Since 1907 and continuing even through Prohibition the Mint bar has been a gathering place to talk shop about ranching, hunting, artisan work and business.  The doors are open to cowboys, ranchers, and dudes to come in socialize and tip back a cold one.  This tradition continues today with the catch phrase “Meet you at the Mint,” being used by patrons far and wide.

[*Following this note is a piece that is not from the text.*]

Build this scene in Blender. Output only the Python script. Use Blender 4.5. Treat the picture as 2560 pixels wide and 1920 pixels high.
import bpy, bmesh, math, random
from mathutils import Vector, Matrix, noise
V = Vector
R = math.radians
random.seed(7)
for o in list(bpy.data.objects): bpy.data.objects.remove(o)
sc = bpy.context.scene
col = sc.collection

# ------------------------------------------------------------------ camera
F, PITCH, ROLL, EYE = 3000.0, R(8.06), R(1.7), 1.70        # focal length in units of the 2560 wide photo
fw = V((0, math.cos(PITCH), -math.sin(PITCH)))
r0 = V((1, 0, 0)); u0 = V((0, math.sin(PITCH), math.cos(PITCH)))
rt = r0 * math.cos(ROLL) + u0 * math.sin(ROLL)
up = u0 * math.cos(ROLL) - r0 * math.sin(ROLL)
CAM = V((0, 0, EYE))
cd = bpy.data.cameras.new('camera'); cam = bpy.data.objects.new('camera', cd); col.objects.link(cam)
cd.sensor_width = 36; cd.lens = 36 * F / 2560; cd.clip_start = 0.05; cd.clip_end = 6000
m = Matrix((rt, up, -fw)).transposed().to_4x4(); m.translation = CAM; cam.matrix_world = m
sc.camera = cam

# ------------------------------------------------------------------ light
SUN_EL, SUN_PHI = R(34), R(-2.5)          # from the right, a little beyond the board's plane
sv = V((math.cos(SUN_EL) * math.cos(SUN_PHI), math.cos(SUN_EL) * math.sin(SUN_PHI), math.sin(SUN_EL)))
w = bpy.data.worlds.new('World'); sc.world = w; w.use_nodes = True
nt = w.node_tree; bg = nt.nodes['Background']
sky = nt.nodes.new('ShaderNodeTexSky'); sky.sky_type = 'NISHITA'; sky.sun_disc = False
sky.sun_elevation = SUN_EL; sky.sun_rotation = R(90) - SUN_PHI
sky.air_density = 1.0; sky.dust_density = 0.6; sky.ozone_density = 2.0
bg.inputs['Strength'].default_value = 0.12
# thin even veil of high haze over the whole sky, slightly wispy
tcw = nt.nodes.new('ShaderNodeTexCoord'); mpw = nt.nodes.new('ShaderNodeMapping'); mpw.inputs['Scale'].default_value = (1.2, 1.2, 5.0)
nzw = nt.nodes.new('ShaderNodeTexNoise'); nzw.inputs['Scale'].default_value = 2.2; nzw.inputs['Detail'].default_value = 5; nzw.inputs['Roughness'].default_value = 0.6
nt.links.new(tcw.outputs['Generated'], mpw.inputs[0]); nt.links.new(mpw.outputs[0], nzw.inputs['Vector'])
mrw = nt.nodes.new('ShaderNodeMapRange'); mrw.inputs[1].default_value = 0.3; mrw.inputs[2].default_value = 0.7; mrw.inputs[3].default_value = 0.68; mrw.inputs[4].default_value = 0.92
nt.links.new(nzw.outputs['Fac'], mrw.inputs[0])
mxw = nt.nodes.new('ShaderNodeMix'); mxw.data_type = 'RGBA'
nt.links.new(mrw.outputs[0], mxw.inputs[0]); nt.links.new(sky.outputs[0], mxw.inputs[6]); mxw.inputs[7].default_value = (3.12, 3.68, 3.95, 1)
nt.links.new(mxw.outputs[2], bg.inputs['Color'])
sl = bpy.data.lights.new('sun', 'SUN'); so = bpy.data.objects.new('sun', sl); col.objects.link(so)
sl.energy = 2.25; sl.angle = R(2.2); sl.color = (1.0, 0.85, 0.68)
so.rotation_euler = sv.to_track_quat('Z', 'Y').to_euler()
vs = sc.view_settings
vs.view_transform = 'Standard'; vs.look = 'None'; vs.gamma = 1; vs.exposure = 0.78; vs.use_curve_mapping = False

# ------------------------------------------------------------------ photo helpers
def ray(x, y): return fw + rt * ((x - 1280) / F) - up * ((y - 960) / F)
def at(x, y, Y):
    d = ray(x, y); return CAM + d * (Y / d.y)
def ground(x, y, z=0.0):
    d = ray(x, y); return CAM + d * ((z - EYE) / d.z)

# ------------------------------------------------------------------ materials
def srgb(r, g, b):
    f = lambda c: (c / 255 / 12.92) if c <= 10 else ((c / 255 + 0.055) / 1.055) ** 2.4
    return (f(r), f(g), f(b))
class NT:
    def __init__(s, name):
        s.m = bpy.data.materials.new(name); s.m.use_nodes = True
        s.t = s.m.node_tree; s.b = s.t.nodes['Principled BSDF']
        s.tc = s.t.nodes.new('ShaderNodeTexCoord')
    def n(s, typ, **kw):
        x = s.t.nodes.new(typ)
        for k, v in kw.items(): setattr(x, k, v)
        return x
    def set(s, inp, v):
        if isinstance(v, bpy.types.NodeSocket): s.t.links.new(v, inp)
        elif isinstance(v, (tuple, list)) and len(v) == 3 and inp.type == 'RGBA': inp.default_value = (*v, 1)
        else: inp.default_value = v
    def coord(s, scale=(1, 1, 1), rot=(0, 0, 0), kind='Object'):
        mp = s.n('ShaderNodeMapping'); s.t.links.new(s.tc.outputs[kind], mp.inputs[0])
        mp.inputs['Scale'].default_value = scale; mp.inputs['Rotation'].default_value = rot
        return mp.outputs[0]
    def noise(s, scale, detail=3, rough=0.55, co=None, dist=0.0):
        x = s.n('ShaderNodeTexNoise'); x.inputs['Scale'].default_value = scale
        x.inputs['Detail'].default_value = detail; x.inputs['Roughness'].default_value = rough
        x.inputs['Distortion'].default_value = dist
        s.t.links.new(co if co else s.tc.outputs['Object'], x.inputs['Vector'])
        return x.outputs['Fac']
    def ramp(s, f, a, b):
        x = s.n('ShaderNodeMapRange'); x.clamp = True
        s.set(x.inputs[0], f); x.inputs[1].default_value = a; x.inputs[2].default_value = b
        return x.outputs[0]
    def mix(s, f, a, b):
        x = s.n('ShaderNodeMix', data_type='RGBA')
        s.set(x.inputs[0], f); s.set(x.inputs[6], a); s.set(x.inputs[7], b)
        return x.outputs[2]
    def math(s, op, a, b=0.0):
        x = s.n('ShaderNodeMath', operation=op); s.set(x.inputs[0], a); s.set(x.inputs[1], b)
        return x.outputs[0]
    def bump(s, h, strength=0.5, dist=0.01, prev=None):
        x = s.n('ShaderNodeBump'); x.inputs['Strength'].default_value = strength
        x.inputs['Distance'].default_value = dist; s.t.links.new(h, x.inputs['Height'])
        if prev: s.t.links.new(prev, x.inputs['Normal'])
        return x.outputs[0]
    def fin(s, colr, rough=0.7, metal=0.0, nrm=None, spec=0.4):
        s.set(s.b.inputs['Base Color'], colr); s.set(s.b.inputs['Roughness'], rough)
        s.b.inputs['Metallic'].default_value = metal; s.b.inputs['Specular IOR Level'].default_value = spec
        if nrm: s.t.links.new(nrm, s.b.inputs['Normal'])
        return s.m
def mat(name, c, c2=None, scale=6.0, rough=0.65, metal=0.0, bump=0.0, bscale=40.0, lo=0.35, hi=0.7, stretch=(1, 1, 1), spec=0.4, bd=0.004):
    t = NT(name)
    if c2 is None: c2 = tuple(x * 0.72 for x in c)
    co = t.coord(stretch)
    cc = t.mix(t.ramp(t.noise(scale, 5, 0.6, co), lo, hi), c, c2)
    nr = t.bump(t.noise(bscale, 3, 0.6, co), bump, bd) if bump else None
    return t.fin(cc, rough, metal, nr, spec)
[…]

The Mint received a complete overhaul in the late 1940’s. The rustic style and red cedar bar that remains today replaced the old stamped tin ceilings and mahogany bar. Cedar shingle brands adorn the walls of the Mint and are the work of L.L. McVean who owned the bar from 1943-1974. “Mac took a soldiering iron, an electric needle, and a brand book one day and started to work; as a result, the walls of the Mint are an encyclopedia of over 9000 slabs of local brands.”  Much of the wild game adorning the bar was a result of Mac and local entrepreneur Sam Mavrakis’ trip to the Yukon in the 1950’s.  “Those two Dall sheep,” Sam pointed to some of the trophy heads on the wall of the Mint, in a 1985 interview.  “Three grizzlies – we made rugs out them – those two caribou, a moose, that wolverine, that black wolf.  In 18 days we got all those.”

Bud Wolfe, who bartended at the Mint from 1945-1979, was interviewed in 1985. He remembered his favorite customers were the old rodeo cowboys from “back when rodeoing meant long thirsty drives between towns and the cowboys stayed in one place longer than an eight-second bull ride. I used to know so many of them guys…” Bud recalls. “…Shawn Davis, the Linderman boys, J.D. McKenna, Fred Lewis. But they don’t hang around anymore, the professionals. They draw their stock, they fly in, they use their stock and by then they’re headed down to Cheyenne.”

But the Mint remains.  A landmark and a place where the grandchildren and great- grandchildren of those who built, cultivated, ranched, farmed and lived in Sheridan go to toss a cold one back and catch up on all the news.  “And it’s one of the friendliest places in town.” Sam Mavrakis said in 1985. “I came in here and kissed three girls right away.”

The Mint is so well-known that when Queen Elizabeth visited Sheridan in 1985 there was a rumor she would visit the Mint. While the Queen didn’t make it inside the bar a wire service photograph, sent throughout the country, showed a beaming Queen Elizabeth with the Mint’s neon cowboy glowing in the background.

So there ya have it folks a brief overview of the saloon where Cal was tossin’ a few back before things went South!

Cookie! Stop jawin’ with the cowpokes and tellin’ tales taller than the Big Horns, we’ve got places to go!